Get your camera ready and your eyes wide open. Unique views over the city of Buenos Aires will trigger off countless shots.
At the airfield southern terminal (Sarmiento and Lugones Street), an experienced pilot was expecting us to get on board a 4-seat Robinson 44 helicopter. A soft and pleasant flight in the open blue sky led us to see the porteño roofs.
No sooner had it taken off, than the helicopter showed us around the airfield, with its hangars and parked planes. Afterwards, the Mitre railway line appeared to be tiny to our sight, like a large model with toy trains.
Orange tennis courts, gardens and the green waters of the lakes at the rose bushes promenade, the large plains of the racetrack and the polo fields, the round planetarium, the monument to the Spaniards dividing traffic at Libertador and Sarmiento Avenues, the paths of the Buenos Aires Zoo and the attractive little bridges in the Japanese Garden would make up an unusual sight of the Palermo woods.
Farther ahead and heading southwards, we were flying at about 200 kilometers per hour and at 150 meters of height.

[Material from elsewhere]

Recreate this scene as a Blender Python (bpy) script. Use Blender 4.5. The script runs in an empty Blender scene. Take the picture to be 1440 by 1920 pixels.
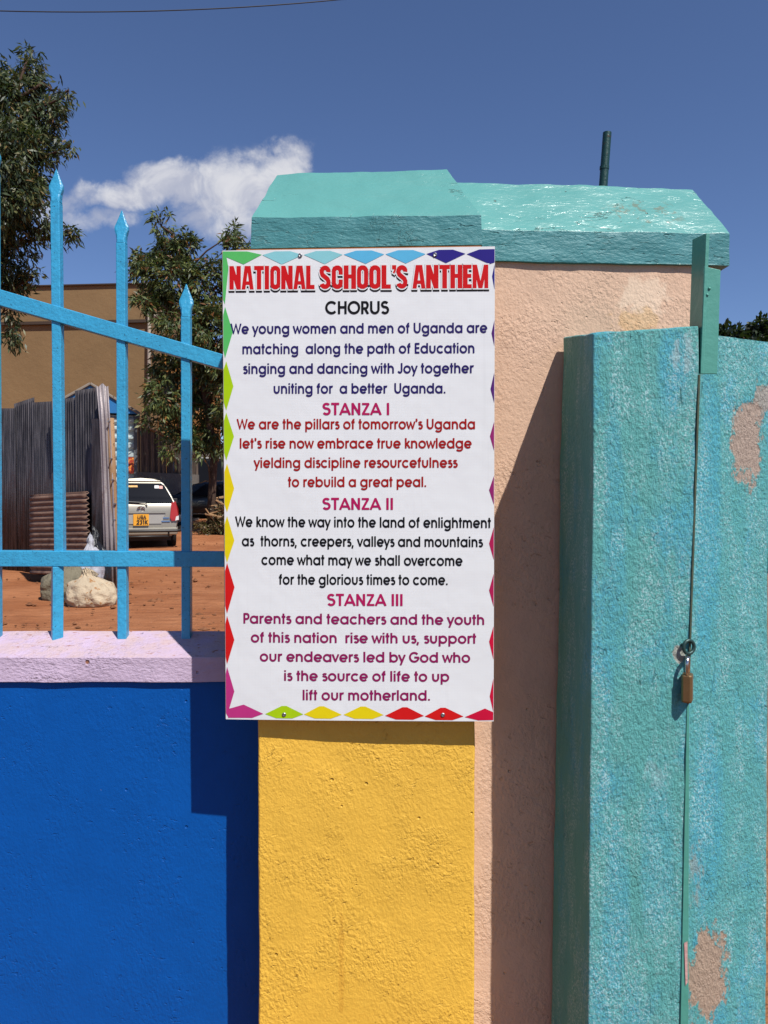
import bpy, bmesh, math, random
import numpy as np
from mathutils import Vector, Matrix, noise as mnoise
from mathutils.geometry import delaunay_2d_cdt

C = bpy.context.scene
COL = C.collection
R = math.radians

# ------------------------------------------------------------------ camera
F = 1387.0                 # focal length in photo pixels (1440 x 1920)
EYE = 1.25
TILT = R(1.2)              # looking slightly down
cam = bpy.data.cameras.new('camera')
cam_o = bpy.data.objects.new('camera', cam)
COL.objects.link(cam_o)
cam.sensor_fit = 'VERTICAL'
cam.sensor_height = 24.0
cam.lens = 24.0 * F / 1920.0
cam.clip_start = 0.02
cam.clip_end = 3000
cam_o.location = (0, 0, EYE)
cam_o.rotation_euler = (R(90) - TILT, 0, 0)
C.camera = cam_o
C.render.resolution_x = 768
C.render.resolution_y = 1024


def P(px, py, d):
    """the point at distance d in front of the camera (along Y) seen at photo pixel px, py"""
    x = (px - 720.0) / F
    y = (960.0 - py) / F
    dy = math.cos(TILT) + y * math.sin(TILT)
    dz = -math.sin(TILT) + y * math.cos(TILT)
    k = d / dy
    return Vector((x * k, d, EYE + dz * k))


# ------------------------------------------------------------------ light
SUN = Vector((0.72, -1.0, 1.66)).normalized()      # direction towards the sun
sl = bpy.data.lights.new('sun', 'SUN')
sl.energy = 5.0
sl.angle = R(0.53)
sl.color = (1.0, 0.965, 0.905)
so = bpy.data.objects.new('sun', sl)
COL.objects.link(so)
so.rotation_euler = (-SUN).to_track_quat('-Z', 'Y').to_euler()
so.location = (3, -4, 8)

W = bpy.data.worlds.new('World')
C.world = W
W.use_nodes = True
C.view_settings.view_transform = 'Standard'
C.view_settings.look = 'None'
C.view_settings.exposure = 0.30
C.view_settings.gamma = 1.0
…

After passing above the Recoleta neighborhood, we arrived in 9 de Julio Avenue. Here, the pilot interrupted his route for a few seconds in order to appreciate the avenue and its particular obelisk in the distance.
We resumed our flight and the Retiro neighborhood was expecting us with its particular Englishmen’s Tower, surrounded by the railway stations and the Sheraton Hotel. Ahead, once above Puerto Madero, new and luxurious buildings decorated the same area that one decade ago was almost abandoned. The Woman’s Bridge and the Sarmiento Frigate stood out as some of the tourist attractions to be visited.
Raising our eyes, we watched the Río de la Plata bathing the harbor walls and the ecological reserve at Costanera Sur.
We continued flying and arrived in the popular La Boca neighborhood. The blue and yellow seats at the "Bombonera" stadium, the traditional El Caminito alley -with its pubs, its plastic artists and its colorful architecture- , the blackish Riachuelo and the bridges over it that join Greater Buenos Aires with the capital city are the farthest points in the tour.
Once here, the aircraft changed its course in order to head back towards the airfield. To our left, we could see the Pink House and the Mayo Square, the modern Catalinas buildings, San Martín Square and the monument to those who died in Malvinas. Before landing, the Recoleta neighborhood with its classical cemetery and its large parks showed us the curious Eduardo Catalano’s mobile metallic flower, "Floralis Genérica".
A soft gradual landing set us on the southern platform of the Metropolitan Airfield. This is one of the various helicopter tours visitors may hire in the City of Buenos Aires. A different and amazing way of seeing a city formed by impressive buildings, monuments, parks and such a large water mirror as the Río de la Plata.